Changes is on the horizon.I was reading through some articles about church websites and came across one at Church Marketing Perspective that I thought made a great point and fit well with our current series of articles about church website design. The article, “Commandment 8 – Thou shalt be relevant and changing”, talks about the need for every church website to be constantly changing. Change is a part of life and our church websites need to change as well.

No church website has been effective with information that is 3 years old:
If you haven’t updated your church’s website in the past 6 months, then it’s probably out of date and not very useful to visitors. If you haven’t changed the information on your church website for more than 6 months and the information is still accurate, then you aren’t using the website to its full potential. Some think of their church website the same way they do the front page of their bulletin. They put the name of your church, the address, the service times, and a pretty picture on the site. What more do you need? But, of course, a website is much more versatile than a bulletin, giving you the opportunity to have schedules, calendars, blogs, interactive discussions, Bible studies, recorded sermons, etc. All this needs to be updated regularly.

At a minimum your website needs to change as much as your bulletin. That means:

  • Updating announcements
  • Updating schedules and calendars
  • Keeping sermon themes or notes current
  • Removing old information
  • Anything else that’s time sensitive

All this should be done at weekly, just like your bulletin. In my experience, not keeping the website updated is one of the most common issues with the church website, but it doesn’t have to be a big deal, especially if the same person who does your bulletin updates your website. Both can be done at the same time and most information can be copy/pasted between the bulletin and the website. If you have recordings of sermons, online Bible studies, and other more involved elements it may take a little more time, but it’s crucial to keep your website up-to-date both for your members and new visitors. As the Church Marketing Perspective article puts it:

“People on the web are now passionate to make sure that the information on a website is up-to-date — if there is ANY inkling that your website was created a couple of years ago (or more!), and not updated since then, they will flee faster than a cricket when he sees a can of Raid.”

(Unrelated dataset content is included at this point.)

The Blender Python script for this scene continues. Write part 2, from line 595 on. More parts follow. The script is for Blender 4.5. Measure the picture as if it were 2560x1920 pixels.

Keep your church site relevant:
The other point the article made is the need to change a church website to keep it relevant. What looked good 5 years ago may not look good now. What got peoples attention 1 year ago, may not get people’s attention today. We’re not talking about changing the message; we’re talking about changing the way the message is delivered.

One thousand years ago, when a person went to church, they would most likely be listening to a service in Latin. If that were the situation today, at least in my case, this would not be such a good thing since my Latin doesn’t go much beyond E Pluribus Unum. Today, when I go to church, the sermon is spoken in English. The message of Christ’s love for us and His saving grace hasn’t changed, but the way the message is delivered has been changed to a means that will be more effective.

Being relevant is done through the words you use, the pictures you choose, the types of features you offer, and everything else. The key is to know the people you are trying to reach through your website and design your site to reach them. That’s not the end of the story, though. Keep in mind that the people you are trying to reach will change and so your website will need to change with them.

Change is a part of life. As keepers of the message of salvation for the world we need to be up-to-date and willing to adapt how we deliver that message (not change the message itself) so that we can reach as many people as possible for with the message of Jesus Christ.